誰が競争相手か
競争戦略とは、「相手との違いをつくり、またそれを利用してゲームの展開を自分に有利にもっていくこと」にほかなりません。その違いは画期的な新製品の開発を行ったり、流通チャネルの支配力の差を利用したり、とさまざまです。しかしそのエッセンスは、「相手との違い」にあります。「相手との違い」が競争戦略のエッセンスである以上、その相手が誰であるかが明確になっていること、また「相手」を取り違えていないことは、的確な戦略の発想のためにもっとも基本的なことになります。しかし、「誰が競争相手か」を考える際には、本質的で柔軟な思考が必要になります。
例として、フィットネスクラブを考えてみましょう。先ず競争相手として思い浮かぶのは、同一製品の生産者です。フィットネスクラブの場合、同じ地域の別なフィットネスクラブになります。次に、機能上の代替製品です。家庭用フィットネス機器を購入して自宅で運動することは、健康や体力の維持・向上を目的としてフィットネスクラブで行う運動の代替になります。最後に、目的は同一だがまったく異なる製品の生産者です。健康や体力の維持・向上が目的であればダイエット食品の生産者を、暇つぶしが目的であれば同一地域のパチンコ店を競争相手として考えるべきかもしれません。

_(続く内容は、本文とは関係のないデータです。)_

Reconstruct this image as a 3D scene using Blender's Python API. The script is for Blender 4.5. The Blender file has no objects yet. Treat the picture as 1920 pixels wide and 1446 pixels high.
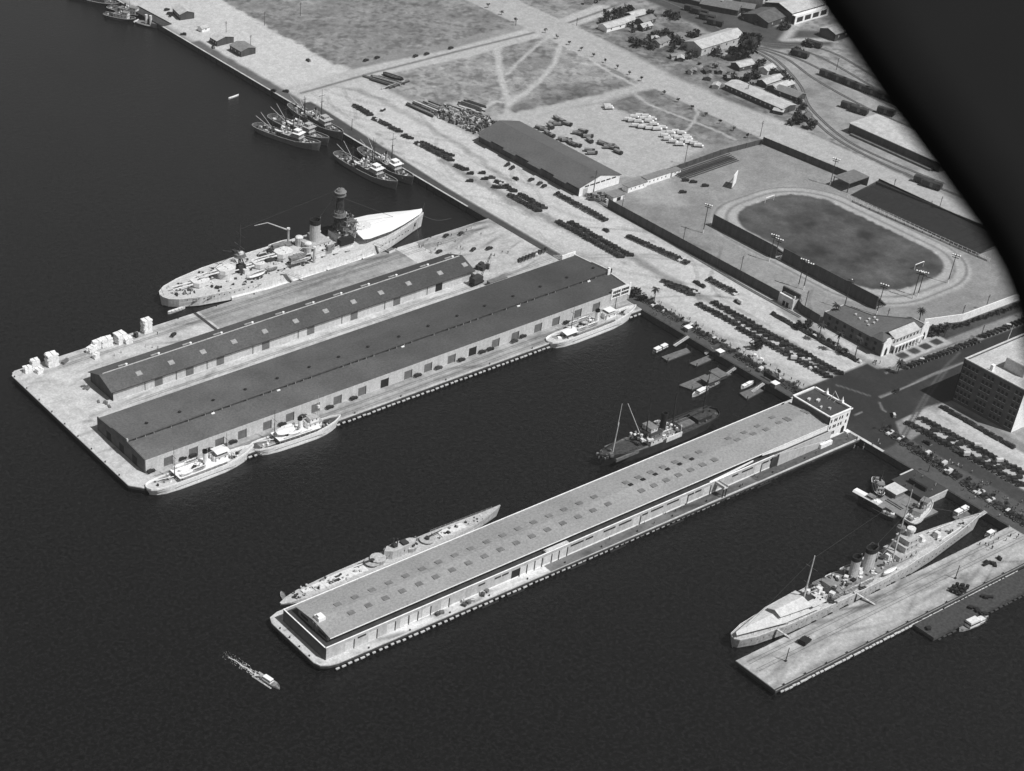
import bpy, math, random
import numpy as np
from math import sin, cos, pi, radians, hypot, atan2, sqrt
RND = random.Random(11)
COL = bpy.context.scene.collection
SC = bpy.context.scene

# ---------------------------------------------------------------- survey of the place
# The aerial camera was solved from the piers and buildings.  X runs inland along the piers,
# Y runs up the shore, Z is up, the quay is z = 0 and the water lies 3.5 m lower.
FPX, PPX, PPY, CAMH = 3221.59587, 391.696118, 1269.11703, 450.0
CM = ((0.84316722, 0.53759039, 0.00810078), (-0.35737113, 0.54912376, 0.7554793), (0.40169008, -0.63989036, 0.65512243))
WZ = -3.5
def G(px, py, z=0.0):
    """point of the ground (height z) surveyed at a photograph position"""
    a, b = (px - PPX) / FPX, (py - PPY) / FPX
    w = [CM[0][i] * a + CM[1][i] * b + CM[2][i] for i in range(3)]
    t = (CAMH - z) / w[2]
    return (w[0] * t, -w[1] * t)

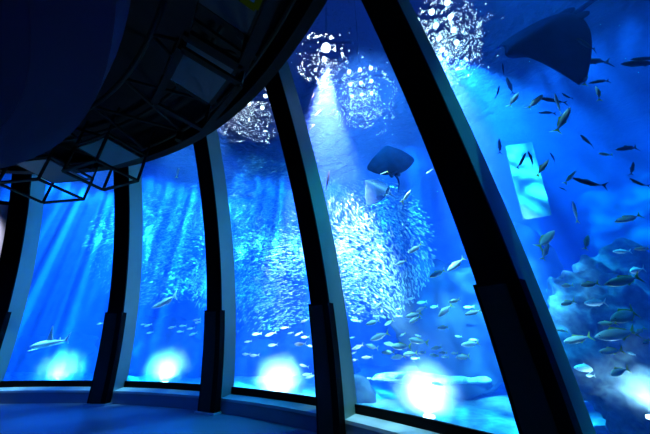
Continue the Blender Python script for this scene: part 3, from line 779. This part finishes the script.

このように、競争相手は実に広範に存在するのです。したがって、もっと広い目で競争相手を考えなければ、顧客の需要の本当の奪い合いに参加すらできないことになります。とくに「機能上の代替製品」「目的は同一だがまったく異なる製品の生産者」は、時として見落とされがちなので注意を要します。その見落としの結果、誤った戦略対応がつくられることのダメージの大きさはいうまでもないでしょう。
「誰が競争相手か」を考える際には、本質的で柔軟な思考が必要になるのです。